Begin Task material
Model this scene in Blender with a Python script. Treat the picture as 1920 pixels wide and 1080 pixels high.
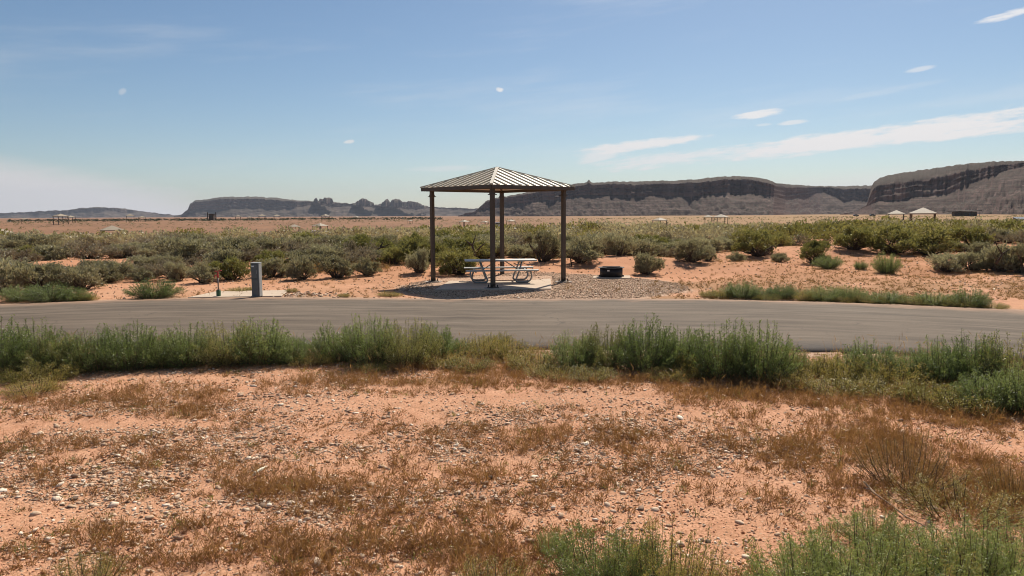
import bpy, math, random
import numpy as np
from mathutils import Matrix, Vector, Euler

for o in list(bpy.data.objects):
    bpy.data.objects.remove(o)
SC = bpy.context.scene
COL = SC.collection
PI = math.pi
rad = math.radians

# ------------------------------------------------------------------ camera
FPX = 1400.0            # focal length in pixels of the 1920 px wide photograph
CAMH = 2.3
HORIZON = 403.0
cam_d = bpy.data.cameras.new('camera')
cam_d.sensor_width = 36.0
cam_d.lens = FPX / 1920.0 * 36.0
cam_d.clip_start = 0.05
cam_d.clip_end = 60000.0
cam = bpy.data.objects.new('camera', cam_d)
COL.objects.link(cam)
PITCH = math.atan((540.0 - HORIZON) / FPX)
CAM_M = Matrix.Rotation(PI / 2 - PITCH, 4, 'X') @ Matrix.Rotation(rad(-0.3), 4, 'Z')
cam.matrix_world = Matrix.Translation((0, 0, CAMH)) @ CAM_M
SC.camera = cam

# ------------------------------------------------------------------ light
SUN_EL = rad(47.0)
SUN_AZ = rad(22.0)      # to the right of straight ahead (+Y)
SUN_DIR = Vector((math.sin(SUN_AZ) * math.cos(SUN_EL), math.cos(SUN_AZ) * math.cos(SUN_EL), math.sin(SUN_EL)))
sun_d = bpy.data.lights.new('sun', 'SUN')
sun_d.energy = 5.0
sun_d.angle = rad(0.53)
sun_d.color = (1.0, 0.93, 0.81)
sun = bpy.data.objects.new('sun', sun_d)
COL.objects.link(sun)
sun.rotation_euler = SUN_DIR.to_track_quat('Z', 'Y').to_euler()
sun.location = (20, 60, 80)

SC.view_settings.view_transform = 'Standard'
SC.view_settings.look = 'None'
SC.view_settings.gamma = 1.0
SC.view_settings.exposure = 0.36
SC.view_settings.use_curve_mapping = False
SC.render.engine = 'CYCLES'
SC.cycles.max_bounces = 5
SC.cycles.diffuse_bounces = 3
SC.cycles.transmission_bounces = 3
SC.cycles.volume_bounces = 0
SC.cycles.use_denoising = True
SC.cycles.filter_width = 1.0

def ray(px, py):
    v = CAM_M.to_3x3() @ Vector(((px - 960.0) / FPX, (540.0 - py) / FPX, -1.0))
    return v.normalized()

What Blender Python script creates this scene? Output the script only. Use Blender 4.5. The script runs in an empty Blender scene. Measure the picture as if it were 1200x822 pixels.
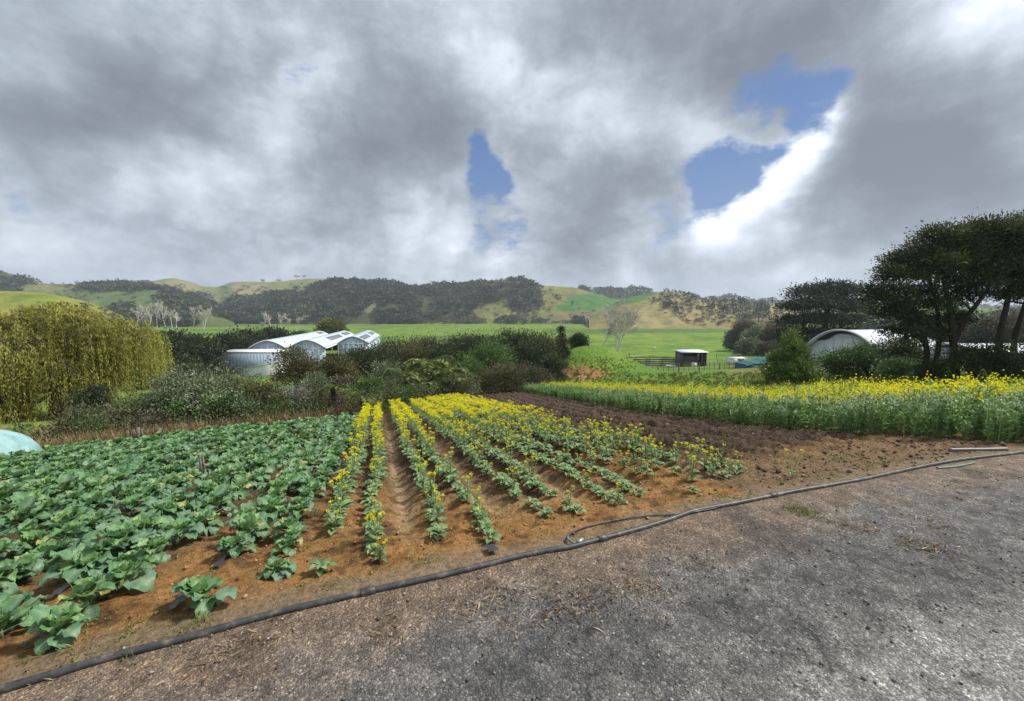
import bpy, math
import numpy as np
rng = np.random.default_rng(7)
R = math.radians
S = bpy.context.scene
COL = S.collection

# ------------------------------------------------------------------ camera
EYE = 2.0; FPX = 470.0; HOR = 369.0
PITCH = math.atan((411 - HOR) / FPX)
cam = bpy.data.cameras.new('camera'); co = bpy.data.objects.new('camera', cam); COL.objects.link(co)
cam.sensor_width = 36; cam.lens = 36 * FPX / 1200; cam.clip_start = 0.05; cam.clip_end = 12000
co.location = (0, 0, EYE); co.rotation_euler = (math.pi / 2 - PITCH, 0, 0)
S.camera = co
S.view_settings.view_transform = 'Standard'; S.view_settings.look = 'None'
S.view_settings.exposure = 0.50; S.view_settings.gamma = 1.0; S.view_settings.use_curve_mapping = False
S.render.engine = 'CYCLES'
S.cycles.max_bounces = 5; S.cycles.diffuse_bounces = 2; S.cycles.glossy_bounces = 2
S.cycles.transmission_bounces = 3; S.cycles.transparent_max_bounces = 6; S.cycles.volume_bounces = 0
S.cycles.caustics_reflective = False; S.cycles.caustics_refractive = False
S.cycles.use_denoising = True
SUN_EL, SUN_AZ = R(50), R(75)          # azimuth measured clockwise from +Y (the view direction)

# ------------------------------------------------------------------ pixel <-> world (1200 x 822 picture)
CP, SP = math.cos(PITCH), math.sin(PITCH)
def rayd(px, py):
    u = (px - 600) / FPX; v = (411 - py) / FPX
    return np.array([u, CP + v * SP, -SP + v * CP])
def at(px, py, D):
    d = rayd(px, py); return np.array([0, 0, EYE]) + d * (D / d[1])
def proj(P):
    P = np.asarray(P, float); x, y, z = P[..., 0], P[..., 1], P[..., 2] - EYE
    f = y * CP - z * SP; u = x / f; v = (y * SP + z * CP) / f
    return 600 + FPX * u, 411 - FPX * v

# ------------------------------------------------------------------ world and sun
W = bpy.data.worlds.new('World'); S.world = W; W.use_nodes = True
class NG:
    def __init__(s, nt): s.nt = nt
    def new(s, t, **kw):
        n = s.nt.nodes.new(t)
        for k, v in kw.items(): setattr(n, k, v)
        return n
    def put(s, sock, v):
        if v is None: return
        if isinstance(v, bpy.types.NodeSocket): s.nt.links.new(v, sock)
        else: sock.default_value = v
    def m(s, op, a, b=None, c=None, clamp=False):
        n = s.new('ShaderNodeMath', operation=op, use_clamp=clamp)
        for i, v in enumerate((a, b, c)): s.put(n.inputs[i], v)
        return n.outputs[0]
    def v(s, op, a, b=None, scale=None):
        n = s.new('ShaderNodeVectorMath', operation=op)
        s.put(n.inputs[0], a); s.put(n.inputs[1], b)
        if scale is not None: s.put(n.inputs['Scale'], scale)
        return n.outputs['Value'] if op in ('DOT_PRODUCT', 'LENGTH') else n.outputs[0]
    def noise(s, vec, scale, detail=4, rough=.5, lac=2.0, dist=0.0, out=0):
        n = s.new('ShaderNodeTexNoise')
        s.put(n.inputs['Vector'], vec); s.put(n.inputs['Scale'], scale); s.put(n.inputs['Detail'], detail)
        s.put(n.inputs['Roughness'], rough); s.put(n.inputs['Lacunarity'], lac); s.put(n.inputs['Distortion'], dist)
        return n.outputs[out]
    def ramp(s, f, stops, interp='LINEAR'):
        n = s.new('ShaderNodeValToRGB'); cr = n.color_ramp; cr.interpolation = interp
        while len(cr.elements) < len(stops): cr.elements.new(.5)
        for e, (p, c) in zip(cr.elements, stops):
            e.position = p; e.color = tuple(c) + (1,) if len(c) == 3 else c
        s.put(n.inputs[0], f); return n.outputs[0]
    def mix(s, f, a, b, mode='MIX'):
        n = s.new('ShaderNodeMix', data_type='RGBA', blend_type=mode); n.clamp_factor = True
        s.put(n.inputs[0], f)
        for i, q in ((6, a), (7, b)):
            if isinstance(q, tuple) and len(q) == 3: q = q + (1,)
            s.put(n.inputs[i], q)
        return n.outputs[2]
    def sm(s, x, a, b):
        n = s.new('ShaderNodeMapRange', interpolation_type='SMOOTHSTEP')
        s.put(n.inputs[0], x); n.inputs[1].default_value = a; n.inputs[2].default_value = b
        return n.outputs[0]

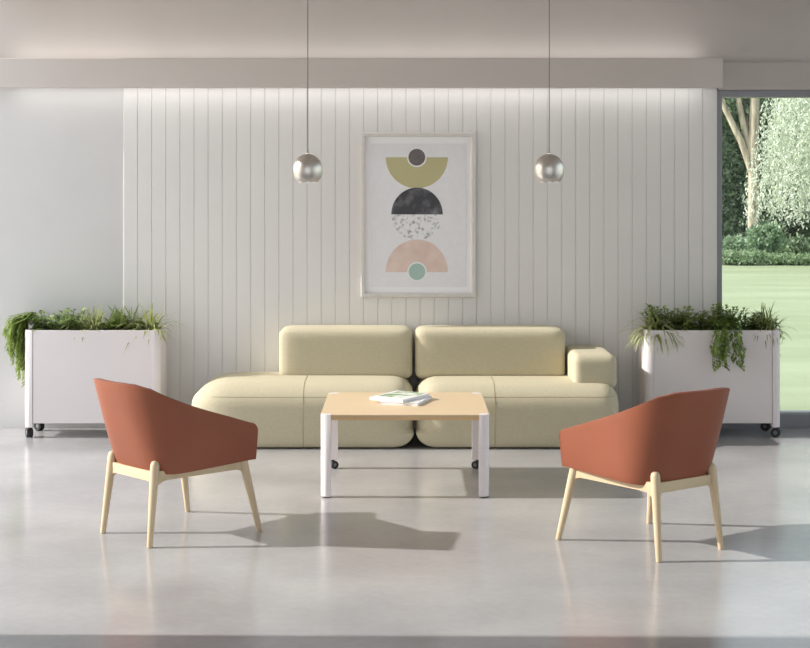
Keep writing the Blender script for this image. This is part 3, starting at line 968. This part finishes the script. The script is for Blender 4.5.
# ------------------------------------------------------------------ pendants
def pendant(xp, label):
    Y = 6.2; s = Y/F; X = (xp-CX)*s
    zc = H-(169.4-CY)*s; R = 14.7*s; RZ = 15.6*s; ex = 2.35
    t = empty('pendant_lamp', (X, Y, zc), 0, label, 'lamp', 'globe pendant lamps')
    zb = H-(181.8-CY)*s-zc
    b = nb(); prof = []
    n = 40
    def rad_at(z, r):
        k = abs(z)/RZ
        return r*max(0, 1-k**(2 if z > 0 else ex))**(1/(2 if z > 0 else ex))
    zt_ = RZ*.993
    zs = [zb+(zt_-zb)*(.5-.5*math.cos(PI*i/n)) for i in range(n+1)]
    prof = [(rad_at(z, R), z) for z in zs]+[(rad_at(z, R)-.0015, z-.0004) for z in zs[::-1]]
    lathe(b, prof, 48, closed=True); sh = obj('lamp_shade', b, M['nickel'], t)
    b = nb(); e = rad_at(zb, R)
    lathe(b, [(e-.0016, zb), (e+.0008, zb), (e+.0008, zb-.0018), (e-.0016, zb-.0018)], 48, closed=True); obj('rim', b, M['chrome'], sh)
    b = nb(); lathe(b, [(0, RZ*.985), (.0085, RZ*.985), (.0085, RZ+.003), (.005, RZ+.006), (.003, RZ+.010), (0, RZ+.010)], 20); obj('cap', b, M['chrome'], t)
    b = nb(); tube(b, [(0, 0, RZ+.009), (0, 0, CZ-zc-.02)], .0021, 10); obj('cord', b, M['cord'], t)
    b = nb(); lathe(b, [(0, CZ-zc), (.045, CZ-zc), (.045, CZ-zc-.018), (.04, CZ-zc-.022), (0, CZ-zc-.022)], 28); obj('ceiling_rose', b, M['nickel'], t)
    b = nb(); lathe(b, [(0, R*.99), (.009, R*.95), (.009, R*.4), (.012, R*.25), (.017, 0), (.013, -R*.25), (0, -R*.34)], 20); obj('bulb', b, M['bulb'], t)
pendant(307.8, 'brushed metal globe pendant hanging left of the framed picture')
pendant(549.3, 'brushed metal globe pendant hanging right of the framed picture')

# ------------------------------------------------------------------ garden seen through the window
def chip(lm, p, d, L, W):
    d = d.normalized(); s_ = d.cross(rv()).normalized()*W*.5
    b_ = len(lm.v); m_ = p+d*L*.45
    lm.v += [tuple(p), tuple(m_-s_), tuple(p+d*L), tuple(m_+s_)]; lm.f.append((b_, b_+1, b_+2, b_+3))

def cloud(lm, c, rad, n, L, W, flat=False):
    c = Vector(c)
    for i in range(n):
        d = rv().normalized(); r = random.random()**.42
        p = c+Vector((d.x*rad[0], d.y*rad[1], d.z*rad[2]))*r
        if p.z < .03: p.z = random.uniform(.03, .3)
        dd = (rv()+d*.5); dd.z -= .25
        chip(lm, p, dd, L*random.uniform(.6, 1.3), W*random.uniform(.6, 1.2))

def trunk_bm(paths, n=10):
    b = nb()
    for pts, r0, r1 in paths:
        m = len(pts)
        tube(b, pts, [r0+(r1-r0)*i/(m-1) for i in range(m)], n)
    return b

def tree(loc, label, blobs, trunks, lmat, bmat, dens, L, W, group='garden trees beyond the lawn', name='garden_tree'):
    t = empty(name, loc, 0, label, 'tree', group)
    lm = LM()
    for c, r in blobs:
        cloud(lm, c, r, int(dens*r[0]*r[2]), L, W)
    pobj('crown', lm.v, lm.f, lmat, t)
    if trunks: obj('trunk', trunk_bm(trunks), bmat, t)
    return t

# forked pale trunk tree
tY = 32.0
def tx(x): return (x-CX)*tY/F
def tz(y): return H-(y-CY)*tY/F
x0 = tx(754.5)
tree((x0, tY, 0), 'tall tree with pale forked trunk left of the willow',
     [((-.5, .3, 5.1), (1.4, 1.0, 1.1)), ((.8, .4, 5.4), (1.0, 1.0, 1.1)), ((-1.1, .6, 3.9), (.8, .5, .9))],
     [([(0, 0, -.02), (-.03, 0, .9), (-.01, 0, 1.7), (-.03, 0, 2.3), (0, 0, 3.2), (.05, 0, 5.2)],   .128, .10),
      ([(-.05, 0, 1.9), (-.28, 0, 2.55), (-.65, .0, 3.3), (-1.1, 0, 4.6)],   .085, .05),
      ([(-.02, 0, 2.1), (-.2, .05, 2.8), (-.34, .05, 3.5), (-.5, 0, 5.0)], .08, .05)],
     M['t_mid'], M['bark'], 1400, .13, .07)

# willow
def willow():
    Yw = 29.6
    wx = (884-CX)*Yw/F
    t = empty('weeping_willow', (wx, Yw, 0), 0, 'pale green weeping willow with hanging strands beside the forked tree', 'tree', 'garden trees beyond the lawn')
    lm = LM(); sb = nb()
    for i in range(1000):
        a = random.uniform(0, 2*PI); r = 2.0*math.sqrt(random.random())
        ex, ey = r*math.cos(a)*1.15, r*math.sin(a)*.8
        zt = 4.6-.42*(r**1.25)+random.uniform(-.35, .35)
        # strand bottoms higher at the left edge, uneven
        Lh = random.uniform(1.6, 3.9)
        zb = max(.70+.5*random.random(), zt-Lh)
        m = int((zt-zb)/.075)
        sw = rv(.12)
        for j in range(m):
            k = j/max(1, m); z = zt-(zt-zb)*k
            p = Vector((ex*(1+.22*k)+sw.x*k, ey*(1+.06*k)+sw.y*k, z))
            for q in range(2):
                dd = Vector((random.uniform(-.9, .9), random.uniform(-.9, .9), random.uniform(-1.3, -.3)))
                chip(lm, p+rv(.06), dd, random.uniform(.05, .12), .028)
    pobj('crown', lm.v, lm.f, M['t_willow'], t)
    obj('trunk', trunk_bm([([(0, 0, -.02), (.05, 0, 1.0), (0, 0, 2.2), (-.3, 0, 3.4), (-.8, 0, 4.1)], .2, .08), ([(0, 0, 2.0), (.5, .1, 3.2), (1.0, .2, 4.0)], .14, .06)]), M['bark'], t)
willow()

# woodland behind
for row, (Y, n, X0) in enumerate(((35.6, 6, 3.2), (38.6, 7, 2.2), (41.6, 7, 3.6))):
    for i in range(n):
        X = X0+i*2.55
        h = random.uniform(5.4, 6.2)
        bl = [((0, 0, h*.76), (1.16, 1.1, 1.5)), ((random.uniform(-.1, .1), .2, h*.45), (1.12, 1.0, 1.3)), ((random.uniform(-.1, .1), .3, h*.18), (1.1, .9, 1.1))]
        lean = random.uniform(-.25, .25)
        tree((X, Y, 0), 'dark green woodland tree in the dense wood behind the lawn', bl,
             [([(0, -.9, -.02), (lean*.4, -.9, 1.5), (lean*.6, -.7, 3.0), (lean, 0, 5)], .10, .04)], M['t_mid' if row == 0 and i % 2 else 't_dark'], M['bark_dark'], 2600, .15, .085, 'woodland trees behind the lawn', 'woodland_tree')

def shrub(x, y_top, Y, hw, label, lm_, n, L=.11, W=.06, group='garden shrubs along the lawn', name='garden_shrub'):
    X = (x-CX)*Y/F; zt = H-(y_top-CY)*Y/F
    t = empty(name, (X, Y, 0), 0, label, 'shrub', group)
    lm = LM(); sb = nb()
    for j in range(7):
        c = Vector((random.uniform(-hw*.65, hw*.65), random.uniform(-.25, .25), zt*random.uniform(.35, .66)))
        cloud(lm, c, (hw*.5, .35, zt*.36), n//7, L, W)
        tube(sb, [(c.x*.2, 0, -.01), (c.x*.6, c.y*.6, c.z*.6), tuple(c)], .012, 5)
    pobj('foliage', lm.v, lm.f, lm_, t)
    obj('stem', sb, M['bark_dark'], t)
shrub(757, 222, 30.7, .5, 'large blue green shrub at foot of the forked tree', M['t_shrub'], 3200)
shrub(730, 234, 31.6, .42, 'blue green shrub nearest the window frame at lawn edge', M['t_shrub'], 1800)
shrub(795, 236, 32.1, .5, 'mid green shrub under the willow', M['t_mid'], 2000)
shrub(842, 232, 32.6, .6, 'mid green shrub beneath the far side of the willow', M['t_mid'], 2000)
for x, h in ((728, 250), (752, 251), (778, 252), (802, 254), (826, 252), (852, 252)):
    shrub(x, h, 29.75, .42, 'low pale green ground cover mound edging the lawn', M['t_low'], 900, .09, .05, 'ground cover mounds edging the lawn', 'ground_cover')

# ------------------------------------------------------------------ light
w = bpy.data.worlds.new('sky'); SC.world = w; w.use_nodes = True
nt = w.node_tree; N = nt.nodes; L = nt.links
bg = N['Background']
sky = N.new('ShaderNodeTexSky'); sky.sky_type = 'NISHITA'; sky.sun_disc = False
sky.sun_elevation = math.radians(28); sky.sun_rotation = math.radians(-90)
sky.air_density = 1.0; sky.dust_density = 2.5; sky.ozone_density = .6
mix = N.new('ShaderNodeMix'); mix.data_type = 'RGBA'; mix.inputs[0].default_value = .72
mix.inputs[7].default_value = (.90, .95, 1.0, 1)
sc_ = N.new('ShaderNodeVectorMath'); sc_.operation = 'SCALE'; sc_.inputs['Scale'].default_value = .22
L.new(sky.outputs['Color'], sc_.inputs[0]); L.new(sc_.outputs['Vector'], mix.inputs[6])
L.new(mix.outputs[2], bg.inputs['Color']); bg.inputs['Strength'].default_value = 1.3

sd = bpy.data.lights.new('sun', 'SUN'); sd.energy = 4.1; sd.angle = math.radians(.8); sd.color = (1.0, .965, .92)
so = bpy.data.objects.new('sun', sd); link(so)
el = math.radians(28)
so.rotation_euler = Vector((math.cos(el), -.008, -math.sin(el))).to_track_quat('-Z', 'Y').to_euler()

def strip_light(name, x0, x1, y, z, rot, power, size=.03, col=(1, .985, .965), falloff=None):
    ld = bpy.data.lights.new(name, 'AREA'); ld.shape = 'RECTANGLE'; ld.size = x1-x0; ld.size_y = size
    ld.energy = power; ld.color = col
    if falloff:
        ld.use_nodes = True; nt = ld.node_tree; em = nt.nodes['Emission']
        fo = nt.nodes.new('ShaderNodeLightFalloff'); fo.inputs['Strength'].default_value = 1.0
        nt.links.new(fo.outputs[falloff], em.inputs['Strength'])
    lo = bpy.data.objects.new(name, ld); lo.location = ((x0+x1)/2, y, z); lo.rotation_euler = rot
    link(lo)
lx0, lx1 = (12-CX)*9.55/F, (703-CX)*9.55/F
strip_light('strip_light_down', lx0, lx1, 9.555, BZ0+.030, (0, 0, 0), 2.5, .03)
strip_light('strip_light_up', lx0, lx1, 9.555, BZ1-.02, (PI, 0, 0), 2.9, .03)

# ------------------------------------------------------------------ camera
cd = bpy.data.cameras.new('camera'); cam = bpy.data.objects.new('camera', cd); link(cam)
cam.location = (0, 0, H); cam.rotation_euler = (PI/2, 0, 0)
cd.sensor_width = 36; cd.sensor_fit = 'HORIZONTAL'; cd.lens = F/810*36
cd.shift_y = -(324-CY)/810; cd.shift_x = 0
cd.clip_end = 300
SC.camera = cam
SC.view_settings.view_transform = 'Standard'
SC.view_settings.look = 'None'
SC.view_settings.exposure = 0.37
End Task material
Leave out the pictures and give again exactly the lines from the one with "What Blender Python" through the one with "SUN_EL, SUN_AZ = R(50), R(75)", and no others.

What Blender Python script creates this scene? Output the script only. Use Blender 4.5. The script runs in an empty Blender scene. Measure the picture as if it were 1200x822 pixels.
import bpy, math
import numpy as np
rng = np.random.default_rng(7)
R = math.radians
S = bpy.context.scene
COL = S.collection

# ------------------------------------------------------------------ camera
EYE = 2.0; FPX = 470.0; HOR = 369.0
PITCH = math.atan((411 - HOR) / FPX)
cam = bpy.data.cameras.new('camera'); co = bpy.data.objects.new('camera', cam); COL.objects.link(co)
cam.sensor_width = 36; cam.lens = 36 * FPX / 1200; cam.clip_start = 0.05; cam.clip_end = 12000
co.location = (0, 0, EYE); co.rotation_euler = (math.pi / 2 - PITCH, 0, 0)
S.camera = co
S.view_settings.view_transform = 'Standard'; S.view_settings.look = 'None'
S.view_settings.exposure = 0.50; S.view_settings.gamma = 1.0; S.view_settings.use_curve_mapping = False
S.render.engine = 'CYCLES'
S.cycles.max_bounces = 5; S.cycles.diffuse_bounces = 2; S.cycles.glossy_bounces = 2
S.cycles.transmission_bounces = 3; S.cycles.transparent_max_bounces = 6; S.cycles.volume_bounces = 0
S.cycles.caustics_reflective = False; S.cycles.caustics_refractive = False
S.cycles.use_denoising = True
SUN_EL, SUN_AZ = R(50), R(75)          # azimuth measured clockwise from +Y (the view direction)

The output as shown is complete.